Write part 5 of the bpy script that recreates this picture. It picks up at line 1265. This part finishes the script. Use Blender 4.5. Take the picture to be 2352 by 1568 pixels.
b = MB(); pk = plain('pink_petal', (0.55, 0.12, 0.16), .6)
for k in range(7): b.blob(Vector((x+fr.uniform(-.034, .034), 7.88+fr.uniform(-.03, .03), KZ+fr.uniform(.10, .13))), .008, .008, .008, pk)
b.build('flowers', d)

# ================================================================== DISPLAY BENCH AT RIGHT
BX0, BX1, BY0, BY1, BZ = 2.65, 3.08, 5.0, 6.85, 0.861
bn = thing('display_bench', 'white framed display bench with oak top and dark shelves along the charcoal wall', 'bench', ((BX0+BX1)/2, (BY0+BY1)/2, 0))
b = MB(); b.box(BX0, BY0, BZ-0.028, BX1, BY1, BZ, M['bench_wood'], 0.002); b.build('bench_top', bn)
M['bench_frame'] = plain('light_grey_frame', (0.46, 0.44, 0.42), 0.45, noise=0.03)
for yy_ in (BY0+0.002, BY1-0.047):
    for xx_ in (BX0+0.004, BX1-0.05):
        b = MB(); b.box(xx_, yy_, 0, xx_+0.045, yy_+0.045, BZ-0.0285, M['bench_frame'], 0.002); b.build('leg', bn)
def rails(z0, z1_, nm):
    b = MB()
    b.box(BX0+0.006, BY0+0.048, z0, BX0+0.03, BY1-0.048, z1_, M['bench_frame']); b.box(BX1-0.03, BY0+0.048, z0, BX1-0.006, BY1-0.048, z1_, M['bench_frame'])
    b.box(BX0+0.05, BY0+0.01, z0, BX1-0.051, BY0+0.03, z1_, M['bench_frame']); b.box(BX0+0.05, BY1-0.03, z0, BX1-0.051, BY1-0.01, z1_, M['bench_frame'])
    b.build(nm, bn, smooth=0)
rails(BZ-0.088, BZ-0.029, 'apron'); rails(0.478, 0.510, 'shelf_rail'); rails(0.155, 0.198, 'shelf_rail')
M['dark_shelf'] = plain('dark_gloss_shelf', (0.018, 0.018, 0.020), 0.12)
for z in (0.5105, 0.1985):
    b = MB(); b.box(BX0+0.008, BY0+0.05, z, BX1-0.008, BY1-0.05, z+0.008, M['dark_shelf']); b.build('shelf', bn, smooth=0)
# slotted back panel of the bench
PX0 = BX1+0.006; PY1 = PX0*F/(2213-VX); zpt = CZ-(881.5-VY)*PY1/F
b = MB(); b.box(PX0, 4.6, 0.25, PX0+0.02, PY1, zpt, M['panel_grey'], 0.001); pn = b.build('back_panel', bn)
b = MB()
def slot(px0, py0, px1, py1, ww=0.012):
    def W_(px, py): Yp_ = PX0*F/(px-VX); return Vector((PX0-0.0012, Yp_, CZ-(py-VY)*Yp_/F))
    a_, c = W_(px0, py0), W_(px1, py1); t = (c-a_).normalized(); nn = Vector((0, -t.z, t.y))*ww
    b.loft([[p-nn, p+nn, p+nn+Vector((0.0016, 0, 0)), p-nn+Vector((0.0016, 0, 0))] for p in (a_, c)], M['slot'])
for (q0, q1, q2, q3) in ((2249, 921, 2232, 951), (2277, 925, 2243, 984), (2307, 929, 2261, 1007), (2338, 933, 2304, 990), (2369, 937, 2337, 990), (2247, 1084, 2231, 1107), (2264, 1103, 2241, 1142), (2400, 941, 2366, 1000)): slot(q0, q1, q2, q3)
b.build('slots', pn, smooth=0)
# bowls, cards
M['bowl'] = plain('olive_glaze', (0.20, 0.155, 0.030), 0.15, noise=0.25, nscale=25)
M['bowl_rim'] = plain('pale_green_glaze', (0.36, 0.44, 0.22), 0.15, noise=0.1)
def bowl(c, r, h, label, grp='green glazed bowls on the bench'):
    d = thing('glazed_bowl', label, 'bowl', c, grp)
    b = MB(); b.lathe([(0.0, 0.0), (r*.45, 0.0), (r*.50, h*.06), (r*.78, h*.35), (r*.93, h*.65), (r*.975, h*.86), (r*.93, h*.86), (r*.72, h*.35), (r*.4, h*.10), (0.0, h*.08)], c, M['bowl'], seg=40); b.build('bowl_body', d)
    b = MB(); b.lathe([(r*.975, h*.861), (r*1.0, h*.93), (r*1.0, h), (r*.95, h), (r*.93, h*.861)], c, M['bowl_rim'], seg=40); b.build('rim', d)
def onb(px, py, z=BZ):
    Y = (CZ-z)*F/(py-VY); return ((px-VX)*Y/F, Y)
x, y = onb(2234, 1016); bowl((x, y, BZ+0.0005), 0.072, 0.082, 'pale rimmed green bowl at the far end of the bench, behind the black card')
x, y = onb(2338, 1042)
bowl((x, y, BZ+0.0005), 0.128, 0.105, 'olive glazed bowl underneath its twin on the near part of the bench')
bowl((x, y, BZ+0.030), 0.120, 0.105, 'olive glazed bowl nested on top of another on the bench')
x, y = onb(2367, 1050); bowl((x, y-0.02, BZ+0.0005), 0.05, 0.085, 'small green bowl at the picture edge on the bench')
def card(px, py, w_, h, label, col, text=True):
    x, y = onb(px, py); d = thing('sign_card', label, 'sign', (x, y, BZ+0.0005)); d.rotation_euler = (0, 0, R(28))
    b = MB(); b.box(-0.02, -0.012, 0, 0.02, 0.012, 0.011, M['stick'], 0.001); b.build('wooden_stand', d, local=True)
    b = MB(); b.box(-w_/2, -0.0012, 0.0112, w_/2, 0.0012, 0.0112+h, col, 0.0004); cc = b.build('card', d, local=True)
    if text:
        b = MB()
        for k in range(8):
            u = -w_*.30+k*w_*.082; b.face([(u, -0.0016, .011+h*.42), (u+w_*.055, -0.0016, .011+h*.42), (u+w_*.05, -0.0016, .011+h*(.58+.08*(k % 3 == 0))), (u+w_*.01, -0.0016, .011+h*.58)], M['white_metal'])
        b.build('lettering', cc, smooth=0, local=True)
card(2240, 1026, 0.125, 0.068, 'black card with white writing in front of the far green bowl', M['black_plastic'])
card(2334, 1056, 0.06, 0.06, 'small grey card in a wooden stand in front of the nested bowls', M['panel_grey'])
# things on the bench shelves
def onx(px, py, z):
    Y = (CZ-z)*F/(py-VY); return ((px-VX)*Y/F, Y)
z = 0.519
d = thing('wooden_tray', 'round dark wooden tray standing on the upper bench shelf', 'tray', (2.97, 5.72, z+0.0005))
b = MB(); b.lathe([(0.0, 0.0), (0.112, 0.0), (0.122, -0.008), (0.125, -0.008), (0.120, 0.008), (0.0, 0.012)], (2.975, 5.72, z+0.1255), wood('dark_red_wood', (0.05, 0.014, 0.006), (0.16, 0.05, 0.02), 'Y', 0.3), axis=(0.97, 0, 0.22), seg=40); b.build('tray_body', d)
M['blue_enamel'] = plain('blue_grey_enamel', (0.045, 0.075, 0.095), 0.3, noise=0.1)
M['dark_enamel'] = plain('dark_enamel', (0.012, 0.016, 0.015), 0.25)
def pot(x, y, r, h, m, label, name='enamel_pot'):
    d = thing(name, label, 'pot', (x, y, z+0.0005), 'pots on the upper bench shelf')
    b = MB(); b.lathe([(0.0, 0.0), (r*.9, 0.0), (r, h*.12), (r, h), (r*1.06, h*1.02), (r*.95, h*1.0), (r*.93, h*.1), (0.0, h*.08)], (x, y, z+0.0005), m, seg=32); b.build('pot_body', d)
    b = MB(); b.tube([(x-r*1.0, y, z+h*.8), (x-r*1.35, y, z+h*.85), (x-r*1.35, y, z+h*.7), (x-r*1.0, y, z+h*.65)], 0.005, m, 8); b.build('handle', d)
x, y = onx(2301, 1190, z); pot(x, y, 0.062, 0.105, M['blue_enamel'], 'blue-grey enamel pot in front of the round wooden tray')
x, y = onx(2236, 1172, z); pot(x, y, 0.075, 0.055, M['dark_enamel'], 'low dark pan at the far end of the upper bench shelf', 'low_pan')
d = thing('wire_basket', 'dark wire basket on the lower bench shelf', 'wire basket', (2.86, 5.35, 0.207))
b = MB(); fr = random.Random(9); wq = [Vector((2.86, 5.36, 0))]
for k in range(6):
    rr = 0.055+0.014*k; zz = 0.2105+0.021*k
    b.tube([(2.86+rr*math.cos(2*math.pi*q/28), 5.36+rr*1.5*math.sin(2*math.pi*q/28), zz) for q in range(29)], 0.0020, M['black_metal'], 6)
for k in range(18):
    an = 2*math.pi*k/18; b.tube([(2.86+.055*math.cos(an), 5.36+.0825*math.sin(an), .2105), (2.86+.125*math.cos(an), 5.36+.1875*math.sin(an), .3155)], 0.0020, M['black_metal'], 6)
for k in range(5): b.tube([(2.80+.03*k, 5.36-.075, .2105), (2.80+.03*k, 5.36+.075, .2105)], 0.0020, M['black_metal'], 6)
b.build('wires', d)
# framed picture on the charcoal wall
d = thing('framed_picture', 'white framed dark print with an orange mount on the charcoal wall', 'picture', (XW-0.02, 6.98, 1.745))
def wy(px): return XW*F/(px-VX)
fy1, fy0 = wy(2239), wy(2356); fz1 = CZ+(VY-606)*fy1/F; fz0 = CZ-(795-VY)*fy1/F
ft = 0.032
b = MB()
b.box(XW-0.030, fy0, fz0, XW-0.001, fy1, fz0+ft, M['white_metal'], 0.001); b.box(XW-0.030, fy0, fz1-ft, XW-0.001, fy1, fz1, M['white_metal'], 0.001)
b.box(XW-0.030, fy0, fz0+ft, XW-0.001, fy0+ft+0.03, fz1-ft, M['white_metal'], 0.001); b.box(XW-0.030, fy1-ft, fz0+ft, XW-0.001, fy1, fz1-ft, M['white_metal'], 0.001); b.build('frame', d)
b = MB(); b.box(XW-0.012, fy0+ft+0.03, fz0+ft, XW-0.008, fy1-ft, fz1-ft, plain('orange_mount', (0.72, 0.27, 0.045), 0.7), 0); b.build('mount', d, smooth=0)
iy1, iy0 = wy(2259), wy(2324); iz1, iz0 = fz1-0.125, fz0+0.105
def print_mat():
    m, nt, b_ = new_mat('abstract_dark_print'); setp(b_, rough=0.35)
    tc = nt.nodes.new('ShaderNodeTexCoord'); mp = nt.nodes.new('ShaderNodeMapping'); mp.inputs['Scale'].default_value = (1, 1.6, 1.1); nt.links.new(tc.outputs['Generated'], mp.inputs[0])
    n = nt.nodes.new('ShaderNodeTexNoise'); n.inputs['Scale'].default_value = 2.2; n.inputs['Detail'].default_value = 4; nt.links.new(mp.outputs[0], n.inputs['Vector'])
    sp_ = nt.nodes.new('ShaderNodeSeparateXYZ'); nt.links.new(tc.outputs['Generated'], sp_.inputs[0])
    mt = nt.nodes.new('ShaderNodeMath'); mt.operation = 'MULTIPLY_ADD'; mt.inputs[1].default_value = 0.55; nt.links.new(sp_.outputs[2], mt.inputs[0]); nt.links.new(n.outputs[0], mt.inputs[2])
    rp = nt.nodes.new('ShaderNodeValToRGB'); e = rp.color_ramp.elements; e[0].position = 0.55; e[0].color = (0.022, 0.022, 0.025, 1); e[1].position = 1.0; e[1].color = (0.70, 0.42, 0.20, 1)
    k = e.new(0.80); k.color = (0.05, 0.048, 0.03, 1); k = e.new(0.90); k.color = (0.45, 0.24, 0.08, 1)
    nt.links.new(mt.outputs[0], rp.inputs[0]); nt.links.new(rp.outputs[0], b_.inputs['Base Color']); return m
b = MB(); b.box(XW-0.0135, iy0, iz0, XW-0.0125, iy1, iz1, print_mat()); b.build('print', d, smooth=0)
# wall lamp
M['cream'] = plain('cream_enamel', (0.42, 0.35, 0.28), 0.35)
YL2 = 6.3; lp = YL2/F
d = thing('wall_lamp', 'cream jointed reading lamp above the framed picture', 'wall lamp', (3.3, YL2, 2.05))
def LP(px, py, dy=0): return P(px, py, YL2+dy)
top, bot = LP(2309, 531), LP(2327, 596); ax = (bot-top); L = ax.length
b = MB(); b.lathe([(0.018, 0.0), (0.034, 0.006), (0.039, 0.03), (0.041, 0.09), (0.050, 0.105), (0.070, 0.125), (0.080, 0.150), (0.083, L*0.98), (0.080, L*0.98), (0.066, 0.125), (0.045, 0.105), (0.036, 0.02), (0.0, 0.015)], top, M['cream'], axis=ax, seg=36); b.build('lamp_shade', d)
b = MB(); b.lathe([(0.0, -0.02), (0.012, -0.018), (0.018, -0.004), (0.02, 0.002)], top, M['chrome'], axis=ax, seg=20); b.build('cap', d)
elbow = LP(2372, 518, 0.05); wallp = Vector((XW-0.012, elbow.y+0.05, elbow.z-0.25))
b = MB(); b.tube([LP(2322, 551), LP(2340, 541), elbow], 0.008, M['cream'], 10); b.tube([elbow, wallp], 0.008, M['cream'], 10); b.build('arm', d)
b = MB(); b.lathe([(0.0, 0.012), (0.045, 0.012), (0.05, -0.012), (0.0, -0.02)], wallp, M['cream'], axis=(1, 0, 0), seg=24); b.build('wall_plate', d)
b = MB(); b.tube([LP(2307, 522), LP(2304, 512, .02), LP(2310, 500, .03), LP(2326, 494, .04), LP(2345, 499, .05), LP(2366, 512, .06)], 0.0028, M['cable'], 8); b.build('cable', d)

-- -- --

Everything from the first line above up to and including the line that contains "b.build('flowers', d)" should be printed exactly; please print only that.

Write part 5 of the bpy script that recreates this picture. It picks up at line 1265. This part finishes the script. Use Blender 4.5. Take the picture to be 2352 by 1568 pixels.
b = MB(); pk = plain('pink_petal', (0.55, 0.12, 0.16), .6)
for k in range(7): b.blob(Vector((x+fr.uniform(-.034, .034), 7.88+fr.uniform(-.03, .03), KZ+fr.uniform(.10, .13))), .008, .008, .008, pk)
b.build('flowers', d)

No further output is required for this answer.